Ainsi donc en possession de tous les objets de départ et des axiomes, il est possible de vérifier la vérité des énoncés et ainsi examiner à la loupe la cohérence logique des objets philosophiques ainsi formés. Etant parvenu à un degré de satisfaction suffisant ou pas, l'enseignant fait passer l'étudiant dans un autre monde - de manière abrupte et disruptive ou par continuité logique, chronologique, thématique et j'en passe - qu'il explorera dans ses relations à l'aide de la liste d'objets et de règles de base utilisée par le nouveau philosophe. Ce voyage peut durer presque indéfiniment puisque la liste des objets philosophiques ne cesse d'augmenter...

Mais ce qui m'a toujours semblé important à moi, et que j'ai peu retrouvé chez les autres, professeurs comme élèves, c'est la curiosité quant à cet ensemble qu'est la philosophie (constitué d'ensembles que sont les grandes théories - ou systèmes s'ils en sont -, eux-mêmes constitués d'objets et de règles, c'est à dire d'une axiomatique) et qui contient précisément tous ces objets théoriques . Ce qui est fascinant dans cet ensemble là (l'ensemble des ensembles - ou théories - philosophiques) ce n'est pas la liste indéfinie des objets qui peuvent y être contenus (autant énumérer et apprendre par coeur la suite des entiers naturels), mais les règles de base qui régissent les relations loisibles entre ces objets et fixent leur cadre de validité ou de vérité (pour employer un grand mot mais en lui rendant son contexte relatif). C'est à dire que ce qui fait réellement l'essence de la philosophie ne réside pas selon moi dans les multiples objets qui appartiennent à son domaine mais, comme en théorie des ensemble, dans la fonction - la forme pour employer du vocabulaire philosophique - qui définit précisément ce domaine; ce qui se tient donc entre les objets dans le voyage de l'étudiant, ce qui les lie entre eux. Vous pouvez vous acharner à dénombrer dans leur totalité chaque élément de l'ensemble des entiers naturels, vous n'y arriverez pas, la seule manière de le faire est d'utiliser la fonction ou la définition de cet ensemble, dans laquelle sont contenus en puissance, c'est à dire sans avoir besoin d'être actuellement instanciés, tous les éléments qui le constitue.
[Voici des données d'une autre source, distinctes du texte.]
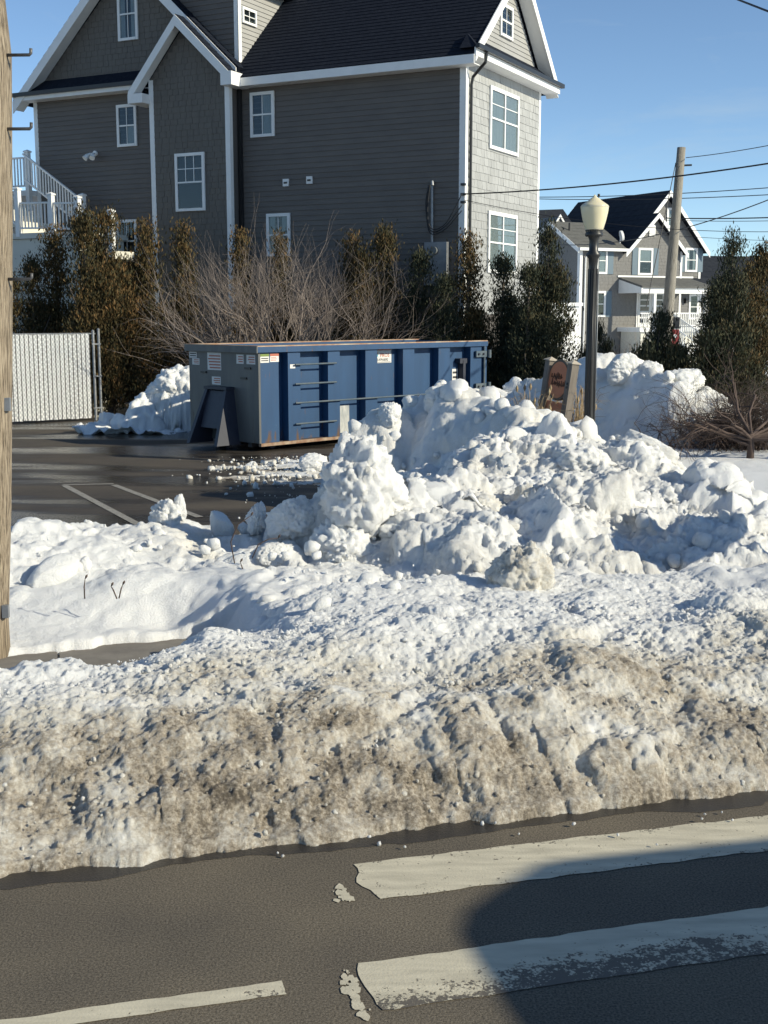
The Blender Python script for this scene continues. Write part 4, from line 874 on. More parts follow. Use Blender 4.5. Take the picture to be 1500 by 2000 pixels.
# the raked cable hitch on the end wall
y0, y1 = .62, BW - .62
m = MB().prism([(-.02, y0 + .16, 1.22), (-.24, y0 + .16, 1.18), (-.62, y0, .10), (-.02, y0, .10)], [(-.02, y0 + .24, 1.22), (-.24, y0 + .24, 1.18), (-.62, y0 + .10, .10), (-.02, y0 + .10, .10)])
m.prism([(-.02, y1 - .24, 1.22), (-.24, y1 - .24, 1.18), (-.62, y1 - .10, .10), (-.02, y1 - .10, .10)], [(-.02, y1 - .16, 1.22), (-.24, y1 - .16, 1.18), (-.62, y1, .10), (-.02, y1, .10)])
m.hexa([(-.06, y0 + .2, .4), (-.4, y0 + .2, .42), (-.4, y1 - .2, .42), (-.06, y1 - .2, .4), (-.06, y0 + .2, 1.19), (-.2, y0 + .2, 1.15), (-.2, y1 - .2, 1.15), (-.06, y1 - .2, 1.19)])
m.box(-.26, -.02, y0 + .14, y1 - .14, 1.18, 1.235)
m.build('cable_hitch', DARKB, bin_)
for y, z in ((.45, 1.42), (BW - .5, 1.5), (.32, 1.62)): MB().box(-.075, -.051, y - .09, y + .09, z - .02, z + .02).build('slot', BLACK, bin_)
# stickers and plates
PAPER = mk('sticker_white', (0.72, 0.70, 0.66), (0.62, 0.60, 0.56), 8, .6); PINK = mk('sticker_red', (0.42, 0.13, 0.08), rough=.6); INK = mk('ink', (0.03, 0.03, 0.035), rough=.6)
ORANGE = mk('sticker_orange', (0.62, 0.22, 0.10), rough=.6); TEAL = mk('sticker_teal', (0.05, 0.35, 0.45), rough=.6); GREEN = mk('sticker_green', (0.16, 0.22, 0.05), rough=.6)
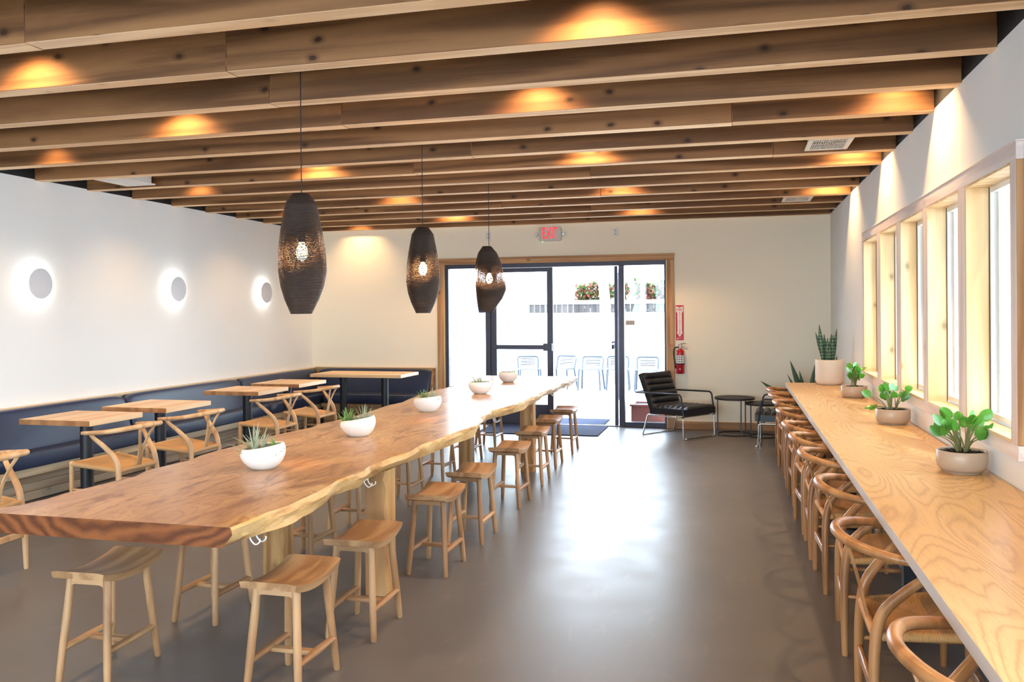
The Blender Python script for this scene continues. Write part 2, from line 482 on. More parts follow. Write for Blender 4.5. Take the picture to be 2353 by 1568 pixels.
M['exit_red'] = emit('lit_red_letters', rgb(255, 40, 50), 1.2)
M['bulb'] = emit('glowing_bulb', (1, 0.62, 0.26, 1), 60)
M['led'] = emit('led_ring', (1, 0.93, 0.82, 1), 13)
M['green_led'] = emit('green_led', (0.4, 1, 0.6, 1), 3)

def mat_mat():
    t = NT('ribbed_mat'); v = t.coords(rand=False)
    sp = t.n('SeparateXYZ', i_0=v)
    st = t.math('MULTIPLY_ADD', t.math('SINE', t.math('MULTIPLY', sp.outputs[0], 190.0)), 0.5, 0.5)
    sy = t.math('MULTIPLY_ADD', t.math('SINE', t.math('MULTIPLY', sp.outputs[1], 190.0)), 0.5, 0.5)
    f = t.math('MULTIPLY', st, sy)
    c = t.mix(f, rgb(36, 42, 60), rgb(70, 78, 104))
    t.bsdf(c, 0.9, 0, None, 0.08)
    return t.m
M['mat'] = mat_mat()

def shade_mat():
    """layers of dark corrugated card: thin horizontal slits between solid layers"""
    t = NT('layered_cardboard')
    tc = t.n('TexCoord').outputs['Object']
    sp = t.n('SeparateXYZ', i_0=tc)
    fz = t.math('FRACT', t.math('MULTIPLY', sp.outputs[2], 130.0))
    # slits widened around the bulb to build in its glow band; belt is tilted
    dz = t.math('ADD', t.math('SUBTRACT', sp.outputs[2], 0.335), t.math('MULTIPLY', sp.outputs[1], 0.32))
    op = t.math('POWER', 2.718, t.math('MULTIPLY', t.math('MULTIPLY', dz, dz), -120.0))
    slit = t.math('LESS_THAN', fz, t.math('MULTIPLY_ADD', op, 0.6, 0.06))
    n = t.noise(t.vmath('MULTIPLY', tc, (1, 1, 1.6)), 120, 2)
    slit = t.math('MULTIPLY', slit, t.math('GREATER_THAN', n, 0.44))
    h = t.math('MULTIPLY_ADD', t.math('SINE', t.math('MULTIPLY', sp.outputs[2], 817.0)), 0.5, 0.5)
    c = t.mix(t.noise(tc, 40, 3), rgb(40, 29, 24), rgb(66, 50, 41))
    b = t.bsdf(c, 0.55, 0, t.bump(h, 0.5, 0.004), 0.4)
    tr = t.n('BsdfTransparent')
    mx = t.n('MixShader'); t.set(mx, 0, slit)
    t.link(b.outputs[0], mx.inputs[1]); t.link(tr.outputs[0], mx.inputs[2]); t.link(mx.outputs[0], t.out.inputs[0])
    return t.m
M['shade'] = shade_mat()

def glass_mat():
    t = NT('clear_glass')
    tr = t.n('BsdfTransparent'); tr.inputs[0].default_value = (0.97, 0.985, 0.98, 1)
    gl = t.n('BsdfGlossy'); gl.inputs['Roughness'].default_value = 0.02
    fr = t.n('Fresnel'); fr.inputs[0].default_value = 1.45
    mx = t.n('MixShader'); t.set(mx, 0, t.math('MULTIPLY', fr.outputs[0], 0.8))
    t.link(tr.outputs[0], mx.inputs[1]); t.link(gl.outputs[0], mx.inputs[2]); t.link(mx.outputs[0], t.out.inputs[0])
    return t.m
M['glass'] = glass_mat()
M['patio'] = plain('pale_patio_concrete', rgb(206, 204, 200), 0.8, var=0.05, scale=4)
M['stucco'] = plain('white_stucco', rgb(236, 234, 230), 0.8, var=0.03, scale=8)
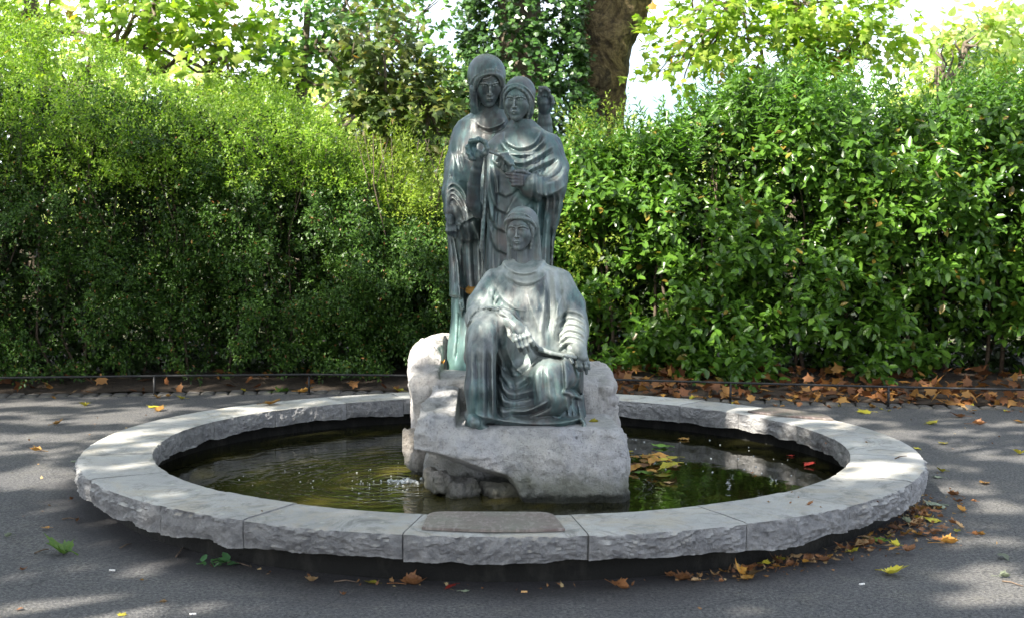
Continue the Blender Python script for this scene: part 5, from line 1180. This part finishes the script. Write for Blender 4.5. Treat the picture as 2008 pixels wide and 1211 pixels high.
# ------------------------------------------------------------------ fallen leaves and litter
m_yel = mat_fallen('yellow_leaf', (.52, .40, .03), (.42, .42, .05), (.2, .12, .02)); m_org = mat_fallen('orange_leaf', (.48, .20, .03), (.42, .26, .06))
m_brn = mat_fallen('brown_leaf', (.20, .085, .035), (.30, .14, .055)); m_grn = mat_fallen('green_leaf', (.09, .24, .03), (.17, .30, .04), (.2, .2, .03))
m_tan = mat_fallen('tan_leaf', (.42, .29, .15), (.36, .22, .10)); m_red = mat_fallen('red_leaf', (.40, .03, .02), (.30, .03, .02)); m_gry = mat_fallen('grey_green_leaf', (.25, .30, .18), (.32, .36, .26))
MC = dict(yellow=m_yel, orange=m_org, brown=m_brn, green=m_grn, tan=m_tan, red=m_red, grey=m_gry)
def fallen_mesh(seed, curl, fold=0.0, narrow=1.0):
    """one maple-like leaf about 1 m long from stalk to tip, scaled down when placed"""
    rs = np.random.default_rng(seed); out = []
    lobes = [(-152, .42), (-100, .60), (-48, .78), (0, 1.0), (48, .78), (100, .60), (152, .42)]
    for i, (a, r) in enumerate(lobes):
        r *= rs.uniform(.88, 1.1); a += rs.uniform(-6, 6)
        for da, f in ((-13, .74), (-7, .72), (0, 1.0), (7, .72), (13, .74)): out.append((R_(a+da), r*f*(.5 if False else 1)*.62))
        if i < 6: out.append((R_((a+lobes[i+1][0])/2), (.37*rs.uniform(.85, 1.12))*(r+lobes[i+1][1])*.62))
    out.append((R_(180), .06))
    P2 = [(r*math.cos(a), r*math.sin(a)*narrow) for a, r in out]; n = len(P2)
    V = [(0, 0)] + [(x*.5, y*.5) for x, y in P2] + P2
    F = []
    for k in range(n): q = (k+1) % n; F += [(0, 1+k, 1+q), (1+k, 1+n+k, 1+n+q, 1+q)]
    def z(x, y):
        r2 = x*x+y*y; return curl*(r2*1.6) + fold*abs(y)*1.2 + .06*math.sin(x*9+seed)*math.sin(y*8+seed*2) + curl*.5*x*x*x
    V3 = [(x*(1-.3*abs(fold)), y*(1-.45*abs(fold)), z(x, y)) for x, y in V]; o = len(V3)
    stalk = [(-.04, 0, .0), (-.25, .03, .02), (-.48, .09, .0)]; sv, sf = tube(stalk, [.012, .010, .014], 4)
    V3 += [tuple(v) for v in sv]; F += [tuple(i+o for i in q) for q in sf]
    zs = min(v[2] for v in V3); V3 = [(x, y, zz-zs) for x, y, zz in V3]
    return mesh_py('fallen_leaf', V3, F, True)
LM = {}
def leaf_me_(shape, col):
    k = (shape, col)
    if k not in LM:
        sd, cu, fo, na = [(1, .10, 0, 1), (2, .35, .1, 1), (3, .20, .4, .9), (4, .32, .2, .8), (5, -.25, .1, 1), (6, .12, .7, .7), (7, .04, -.05, 1), (8, .5, .35, .8)][shape]
        me = fallen_mesh(sd+hash(col) % 1, cu, fo, na); me.materials.append(MC[col]); LM[k] = me
    return LM[k]
def fall(x, y, z, size, col, shape, label, group=None, rot=None, tilt=.15):
    o = bpy.data.objects.new('fallen_leaf', leaf_me_(shape, col)); COL.objects.link(o)
    o.location = (x, y, z+.003); o.scale = (size*random.uniform(.85, 1.15), size*random.uniform(.75, 1.1), size*random.uniform(.7, 1.3)); o.rotation_euler = (random.uniform(-tilt, tilt), random.uniform(-tilt, tilt), random.uniform(0, 6.28) if rot is None else rot)
    return tag(o, label, 'leaf', group)
def fp(px, py, w, col, shape, label, z=0.0, rot=None, group='single leaves lying on the path', tilt=.15):
    p = G(px, py, z); size = w*S(p[1]+CAMD)*1.32; return fall(p[0], p[1], p[2], size, col, shape, label, group, rot, tilt)
GP = 'single leaves lying on the path'
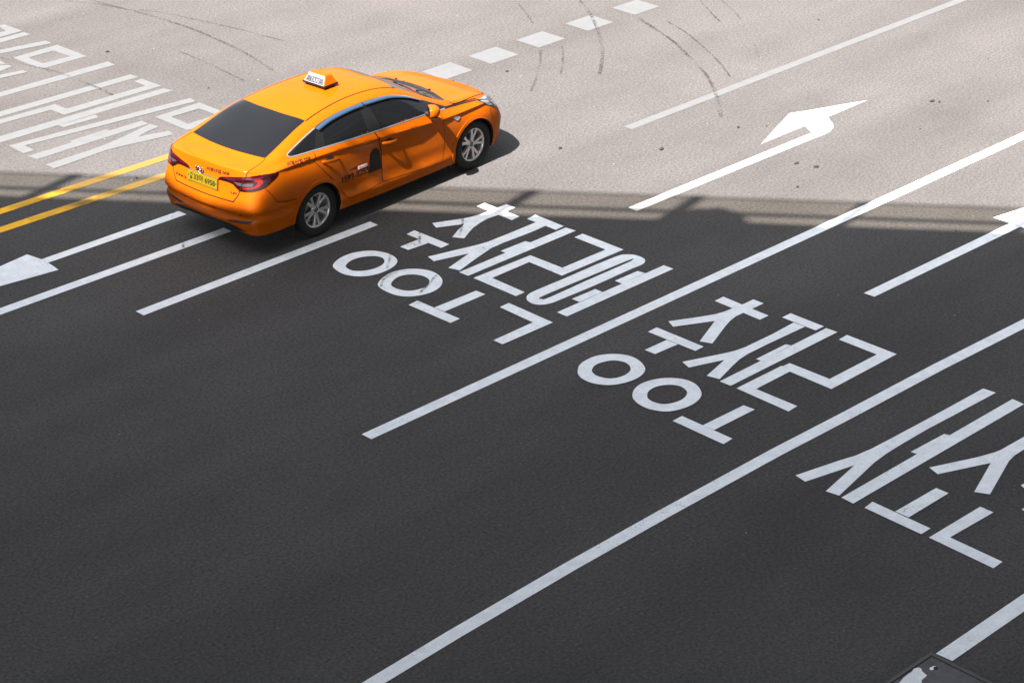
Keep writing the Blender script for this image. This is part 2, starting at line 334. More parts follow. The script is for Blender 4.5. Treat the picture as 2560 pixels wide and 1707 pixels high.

Plus passionnante encore est l'analyse de l'ensemble de tous les ensembles cognitifs (au sens de: qui concerne la connaissance) possibles, autrement dit l'étude des conditions de possibilité de tout ensemble, de tout système théorique constitutif de la science. C'est une entreprise vertigineuse et c'est celle qui m'a animé d'une violente ferveur durant tout mon cheminement philosophique, dans lequel je me suis senti souvent bien seul. Regardez combien d'ouvrages traitent du scepticisme (qui n'est rien d'autre que ce travail dont je parle ici) dans les rayons de bibliothèques (qu'elles soient numériques ou pas d'ailleurs). Comparez ce nombre d'ouvrages à la littérature secondaire au sujet du platonisme, de la phénoménologie, ou que sais-je encore...

Voilà où j'ai échoué, encore et toujours: à transmettre à mes interlocuteurs cette passion pour la recherche des fondements mêmes du discours vrai, de la possibilité de toute science. Quand je montrais l'espace entre les théories philosophiques, les autres gardaient le regard fixé sur ces théories. J'avais beau les chasser de théorie en théorie, ils ne s'arrêtaient jamais de sauter sur la matière des objets, je n'en ai jamais vu un seul se laisser flotter un peu dans le vide apparent qui constituait pourtant leur milieu ambiant...

Voilà pourquoi, peut-être, je n'essaierai plus d'enseigner ce qui m'anime tant et qui désintéresse les autres. De toute façon le travail est trop important, trop ardu, comment transmettre à autrui ce qui est perpétuellement source d'interrogation pour soi-même, ce qui met à mal toute tentative de constitution durable d'un socle d'idées qui pourraient être à l'abri du doute et du pouvoir érosif de ce que j'appelle la véritable raison philosophique?